ASME B31.3 Process Piping is one of the most commonly used design and construction codes for the piping in process plants.  This code today covers what was originally envisaged as 3 separate codes:
  • B31.3 Petroleum Refinery Piping
  • B3.6 Chemical Plant Piping
  • B31.10 Cryogenic Piping
B31.3 was originally developed to serve refineries which in general have low pressures, high temperatures, liquid flows and the piping material is mainly carbon steel.  LNG plants often have much higher design pressures, lower (sometimes cryogenic temperatures), gas flows and a lot of stainless steel piping.
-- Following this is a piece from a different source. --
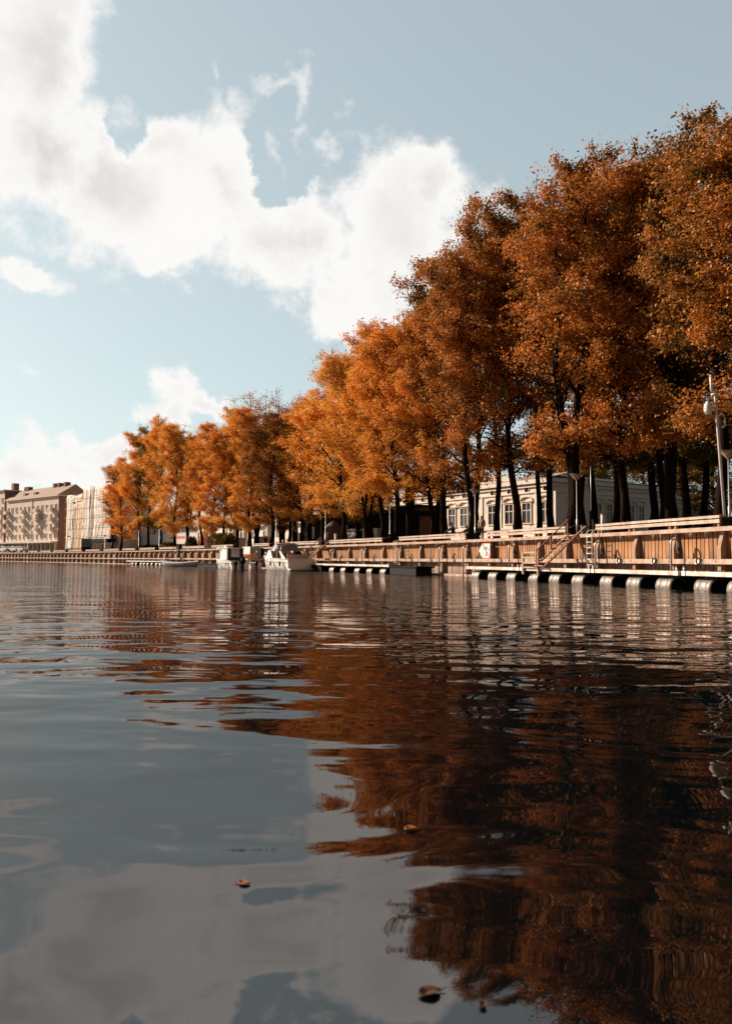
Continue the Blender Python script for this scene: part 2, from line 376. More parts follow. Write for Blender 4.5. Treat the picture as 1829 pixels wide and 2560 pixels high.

Traditional B31.3 pipe stress analysis focuses on checking whether the system has sufficient flexibility to handle thermal expansion.  Formal equations to check longitudinal stress due to sustained and occasional (mechanical) loads were only formally introduced into B31.3 in 2010. However, there many potential failure modes and design cases for which B31.3 does not provide any explicit rules or guidance.  Instead the quantitative assessment if left up to the engineer by the use of phrases such as "shall be taken into account" or "shall be considered".  Some examples are:
  • Vibration
  • Dynamic loads such as fluid transients
  • Thermal bowing
  • Fatigue
  • Local stresses due to attachments such as pipe shoes
Evaluation of a failure mode without a well defined set of rules means that each case needs to be examined based on its particular circumstances.  The consequences of a loss of containment will usually play a role in determining which methods are used. An assessment may be anything from exercising engineering judgement to finite element analysis.  When finite element analysis is used B31.3 prescribes ASME VIII Division 2 Section 5 methods.